Gdy w 2010 roku pod jednym sztandarem łączyli się byli pracownicy m.in. Codemasters, Criterion, Black Rock Studio czy Bizarre Creations ich doświadczenie wytyczało nową ścieżkę. Dla poprzednich pracodawców stworzyli kapitalne zręcznościowe ścigałki i nie zamierzali porzucać uzależnienia od prędkości. Efekt? Sześcioletni dorobek Playground Games to trzy odsłony Forza Horizon i dodatki do nich.
Dlatego do nowego projektu otwierają nowy oddział. Złożony w części z obecnych pracowników Playground Games ale pod zupełnie nowym przywództwem. I z jak najmniejszym dublowaniem ról przy obu projektach.
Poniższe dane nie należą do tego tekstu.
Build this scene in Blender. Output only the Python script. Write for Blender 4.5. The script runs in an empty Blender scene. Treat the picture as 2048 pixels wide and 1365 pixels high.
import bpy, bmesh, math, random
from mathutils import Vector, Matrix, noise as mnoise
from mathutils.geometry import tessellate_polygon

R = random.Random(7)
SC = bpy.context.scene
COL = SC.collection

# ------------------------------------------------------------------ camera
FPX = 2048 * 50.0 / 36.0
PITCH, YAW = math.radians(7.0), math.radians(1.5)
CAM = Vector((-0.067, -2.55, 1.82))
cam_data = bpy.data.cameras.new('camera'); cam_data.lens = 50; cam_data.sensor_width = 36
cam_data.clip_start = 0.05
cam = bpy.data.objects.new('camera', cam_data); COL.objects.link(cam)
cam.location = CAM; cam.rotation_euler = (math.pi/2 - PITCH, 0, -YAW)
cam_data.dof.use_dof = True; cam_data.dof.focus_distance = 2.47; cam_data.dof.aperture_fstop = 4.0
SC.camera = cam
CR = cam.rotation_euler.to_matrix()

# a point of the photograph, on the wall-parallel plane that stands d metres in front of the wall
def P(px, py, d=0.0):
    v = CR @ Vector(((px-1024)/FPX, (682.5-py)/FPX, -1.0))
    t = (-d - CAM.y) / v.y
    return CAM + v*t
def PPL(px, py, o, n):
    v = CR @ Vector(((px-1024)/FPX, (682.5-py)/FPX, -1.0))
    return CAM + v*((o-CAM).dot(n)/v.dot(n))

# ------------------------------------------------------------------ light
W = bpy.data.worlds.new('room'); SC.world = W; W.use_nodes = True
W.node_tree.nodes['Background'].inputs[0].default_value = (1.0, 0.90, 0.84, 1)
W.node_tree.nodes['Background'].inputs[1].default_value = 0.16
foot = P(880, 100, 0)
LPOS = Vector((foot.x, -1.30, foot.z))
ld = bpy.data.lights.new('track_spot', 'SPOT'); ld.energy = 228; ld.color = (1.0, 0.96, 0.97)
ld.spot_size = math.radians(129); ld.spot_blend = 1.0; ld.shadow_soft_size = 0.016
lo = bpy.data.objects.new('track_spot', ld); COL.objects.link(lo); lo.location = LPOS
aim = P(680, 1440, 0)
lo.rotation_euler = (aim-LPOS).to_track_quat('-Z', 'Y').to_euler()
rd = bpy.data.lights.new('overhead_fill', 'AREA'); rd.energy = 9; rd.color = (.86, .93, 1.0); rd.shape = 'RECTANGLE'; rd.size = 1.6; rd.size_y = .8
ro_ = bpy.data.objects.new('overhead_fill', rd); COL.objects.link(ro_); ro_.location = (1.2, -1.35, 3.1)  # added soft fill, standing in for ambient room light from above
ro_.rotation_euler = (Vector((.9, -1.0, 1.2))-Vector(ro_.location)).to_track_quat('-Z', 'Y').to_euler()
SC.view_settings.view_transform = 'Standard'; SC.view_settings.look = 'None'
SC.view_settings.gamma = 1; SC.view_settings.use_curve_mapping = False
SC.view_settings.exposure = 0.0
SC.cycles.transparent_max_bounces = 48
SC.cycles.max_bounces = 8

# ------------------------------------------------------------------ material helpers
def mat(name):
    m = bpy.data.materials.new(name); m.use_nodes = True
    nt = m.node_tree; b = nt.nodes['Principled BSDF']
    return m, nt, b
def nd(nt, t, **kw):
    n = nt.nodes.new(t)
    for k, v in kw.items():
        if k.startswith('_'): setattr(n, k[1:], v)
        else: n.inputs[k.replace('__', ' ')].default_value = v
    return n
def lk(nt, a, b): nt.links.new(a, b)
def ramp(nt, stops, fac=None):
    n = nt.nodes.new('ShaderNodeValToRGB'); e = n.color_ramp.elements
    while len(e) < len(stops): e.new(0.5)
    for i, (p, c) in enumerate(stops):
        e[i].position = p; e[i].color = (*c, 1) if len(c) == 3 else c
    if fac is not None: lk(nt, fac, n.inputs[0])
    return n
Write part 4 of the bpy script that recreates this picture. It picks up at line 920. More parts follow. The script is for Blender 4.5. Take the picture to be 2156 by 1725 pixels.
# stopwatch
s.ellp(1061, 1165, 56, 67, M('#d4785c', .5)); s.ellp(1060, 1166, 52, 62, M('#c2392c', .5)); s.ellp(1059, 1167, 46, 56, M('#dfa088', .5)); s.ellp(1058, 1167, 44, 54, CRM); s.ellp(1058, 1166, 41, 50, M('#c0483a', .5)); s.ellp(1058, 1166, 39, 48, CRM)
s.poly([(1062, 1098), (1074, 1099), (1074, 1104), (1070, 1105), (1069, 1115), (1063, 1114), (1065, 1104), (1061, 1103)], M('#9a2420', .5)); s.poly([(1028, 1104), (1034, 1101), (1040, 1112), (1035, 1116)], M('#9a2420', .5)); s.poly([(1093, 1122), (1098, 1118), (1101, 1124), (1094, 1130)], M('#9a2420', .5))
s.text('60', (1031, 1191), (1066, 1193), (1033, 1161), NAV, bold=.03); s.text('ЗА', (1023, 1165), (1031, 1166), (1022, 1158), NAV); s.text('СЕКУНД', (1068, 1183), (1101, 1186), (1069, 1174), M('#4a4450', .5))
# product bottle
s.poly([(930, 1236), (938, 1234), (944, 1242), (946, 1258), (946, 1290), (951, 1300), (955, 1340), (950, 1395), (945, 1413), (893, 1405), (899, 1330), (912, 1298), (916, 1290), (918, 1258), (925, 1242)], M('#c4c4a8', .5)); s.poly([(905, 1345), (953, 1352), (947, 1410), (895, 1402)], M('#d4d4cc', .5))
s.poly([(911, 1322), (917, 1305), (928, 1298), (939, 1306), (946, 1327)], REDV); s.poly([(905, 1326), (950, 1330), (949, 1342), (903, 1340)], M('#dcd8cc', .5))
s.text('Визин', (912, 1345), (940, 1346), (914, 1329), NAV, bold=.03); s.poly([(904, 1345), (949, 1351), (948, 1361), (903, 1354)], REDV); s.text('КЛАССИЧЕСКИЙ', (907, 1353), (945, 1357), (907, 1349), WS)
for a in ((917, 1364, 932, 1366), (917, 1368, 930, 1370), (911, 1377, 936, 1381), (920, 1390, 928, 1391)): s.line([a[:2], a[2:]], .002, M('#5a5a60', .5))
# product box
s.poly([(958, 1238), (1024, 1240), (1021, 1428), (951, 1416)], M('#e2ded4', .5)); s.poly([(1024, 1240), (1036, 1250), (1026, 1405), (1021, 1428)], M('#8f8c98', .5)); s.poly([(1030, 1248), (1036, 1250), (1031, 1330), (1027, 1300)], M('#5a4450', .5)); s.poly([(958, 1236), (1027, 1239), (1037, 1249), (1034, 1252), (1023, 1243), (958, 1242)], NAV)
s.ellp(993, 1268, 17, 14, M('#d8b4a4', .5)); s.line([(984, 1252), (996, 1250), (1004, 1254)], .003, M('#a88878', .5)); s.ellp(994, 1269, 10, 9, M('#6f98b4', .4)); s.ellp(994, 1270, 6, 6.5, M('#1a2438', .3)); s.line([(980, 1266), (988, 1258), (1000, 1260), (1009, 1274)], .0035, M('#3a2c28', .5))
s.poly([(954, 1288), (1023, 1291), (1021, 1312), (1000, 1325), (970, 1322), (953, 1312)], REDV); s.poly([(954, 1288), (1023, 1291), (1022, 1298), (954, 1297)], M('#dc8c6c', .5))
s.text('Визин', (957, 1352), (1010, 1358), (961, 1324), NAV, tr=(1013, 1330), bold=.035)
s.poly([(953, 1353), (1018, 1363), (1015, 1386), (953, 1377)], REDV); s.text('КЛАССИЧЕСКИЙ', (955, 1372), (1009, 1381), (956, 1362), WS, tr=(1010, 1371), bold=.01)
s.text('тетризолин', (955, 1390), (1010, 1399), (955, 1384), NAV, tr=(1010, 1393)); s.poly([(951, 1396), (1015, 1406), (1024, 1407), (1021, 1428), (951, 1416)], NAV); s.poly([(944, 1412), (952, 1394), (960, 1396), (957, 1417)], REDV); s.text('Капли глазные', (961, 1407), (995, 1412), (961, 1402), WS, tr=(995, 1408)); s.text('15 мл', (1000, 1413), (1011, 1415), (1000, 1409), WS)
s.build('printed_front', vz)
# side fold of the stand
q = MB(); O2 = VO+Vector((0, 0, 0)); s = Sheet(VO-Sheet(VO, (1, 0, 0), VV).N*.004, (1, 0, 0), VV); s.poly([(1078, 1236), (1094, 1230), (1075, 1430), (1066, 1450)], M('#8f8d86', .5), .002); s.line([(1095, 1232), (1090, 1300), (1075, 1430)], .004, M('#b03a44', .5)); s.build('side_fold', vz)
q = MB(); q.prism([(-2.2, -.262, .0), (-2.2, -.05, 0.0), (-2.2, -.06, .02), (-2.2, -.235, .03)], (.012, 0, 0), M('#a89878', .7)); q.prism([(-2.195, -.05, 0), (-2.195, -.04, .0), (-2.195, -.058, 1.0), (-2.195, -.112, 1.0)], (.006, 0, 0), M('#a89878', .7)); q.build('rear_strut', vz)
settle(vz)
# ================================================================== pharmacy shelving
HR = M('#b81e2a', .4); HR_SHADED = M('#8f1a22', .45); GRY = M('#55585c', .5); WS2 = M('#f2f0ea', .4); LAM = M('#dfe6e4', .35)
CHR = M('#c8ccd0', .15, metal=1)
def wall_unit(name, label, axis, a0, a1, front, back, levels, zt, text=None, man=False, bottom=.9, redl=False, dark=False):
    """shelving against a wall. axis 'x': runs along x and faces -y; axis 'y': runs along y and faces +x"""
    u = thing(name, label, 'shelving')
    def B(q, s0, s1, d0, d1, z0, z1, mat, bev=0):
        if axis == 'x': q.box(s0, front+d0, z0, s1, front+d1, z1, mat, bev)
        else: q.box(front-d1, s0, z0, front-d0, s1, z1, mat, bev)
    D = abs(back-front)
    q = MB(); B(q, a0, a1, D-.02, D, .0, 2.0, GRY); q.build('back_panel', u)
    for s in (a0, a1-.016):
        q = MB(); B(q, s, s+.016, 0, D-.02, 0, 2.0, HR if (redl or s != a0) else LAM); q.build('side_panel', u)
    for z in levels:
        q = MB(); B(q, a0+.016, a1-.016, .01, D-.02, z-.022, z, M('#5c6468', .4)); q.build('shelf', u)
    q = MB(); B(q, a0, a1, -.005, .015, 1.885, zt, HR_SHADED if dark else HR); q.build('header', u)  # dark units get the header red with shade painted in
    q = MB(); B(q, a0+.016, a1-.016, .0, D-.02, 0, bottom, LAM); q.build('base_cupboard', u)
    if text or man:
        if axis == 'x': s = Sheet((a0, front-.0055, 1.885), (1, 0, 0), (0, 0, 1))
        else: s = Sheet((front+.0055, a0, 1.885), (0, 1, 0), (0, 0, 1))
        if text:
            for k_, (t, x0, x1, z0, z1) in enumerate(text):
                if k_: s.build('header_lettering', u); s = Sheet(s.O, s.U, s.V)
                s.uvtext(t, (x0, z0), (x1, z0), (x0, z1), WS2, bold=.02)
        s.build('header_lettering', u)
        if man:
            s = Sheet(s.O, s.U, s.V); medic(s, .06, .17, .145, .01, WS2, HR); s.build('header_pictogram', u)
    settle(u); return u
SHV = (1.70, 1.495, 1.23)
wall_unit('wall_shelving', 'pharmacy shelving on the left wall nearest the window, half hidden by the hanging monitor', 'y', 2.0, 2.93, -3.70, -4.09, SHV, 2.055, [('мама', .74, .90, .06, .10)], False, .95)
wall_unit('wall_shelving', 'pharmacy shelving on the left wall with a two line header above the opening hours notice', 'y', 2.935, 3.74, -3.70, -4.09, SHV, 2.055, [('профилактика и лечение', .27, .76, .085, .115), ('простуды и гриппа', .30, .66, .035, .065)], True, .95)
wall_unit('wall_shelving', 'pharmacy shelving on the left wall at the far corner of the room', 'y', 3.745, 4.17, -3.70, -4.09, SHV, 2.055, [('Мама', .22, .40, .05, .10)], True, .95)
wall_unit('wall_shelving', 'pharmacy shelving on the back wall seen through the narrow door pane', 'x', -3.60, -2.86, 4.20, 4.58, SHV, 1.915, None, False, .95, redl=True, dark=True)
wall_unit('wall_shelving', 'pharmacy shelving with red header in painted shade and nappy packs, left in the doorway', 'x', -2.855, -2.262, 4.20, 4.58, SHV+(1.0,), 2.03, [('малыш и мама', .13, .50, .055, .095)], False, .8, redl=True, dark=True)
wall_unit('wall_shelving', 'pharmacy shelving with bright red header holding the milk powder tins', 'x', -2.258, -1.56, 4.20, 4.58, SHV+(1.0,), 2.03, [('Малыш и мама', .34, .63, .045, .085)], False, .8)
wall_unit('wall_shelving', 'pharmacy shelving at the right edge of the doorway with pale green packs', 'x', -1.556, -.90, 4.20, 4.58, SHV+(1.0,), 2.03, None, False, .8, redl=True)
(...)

Choć fach zdobyty przy pracach nad Horizon na pewno się przyda, bo choć nowa gra nie będzie wyścigami, to wykorzysta inny filar tej serii - otwarty świat. Cóż, taki trend branży, że każdy musi iść właśnie w tym kierunku, ale oni mają przynajmniej spore doświadczenie w temacie. I to doświadczenie nigdzie się nie wybiera, bo nowy oddział ma zostać otwarty w odległości spaceru od pierwszego. Gdy to się stanie, niezależne Playground Games rozrośnie się do około 200 pracowników.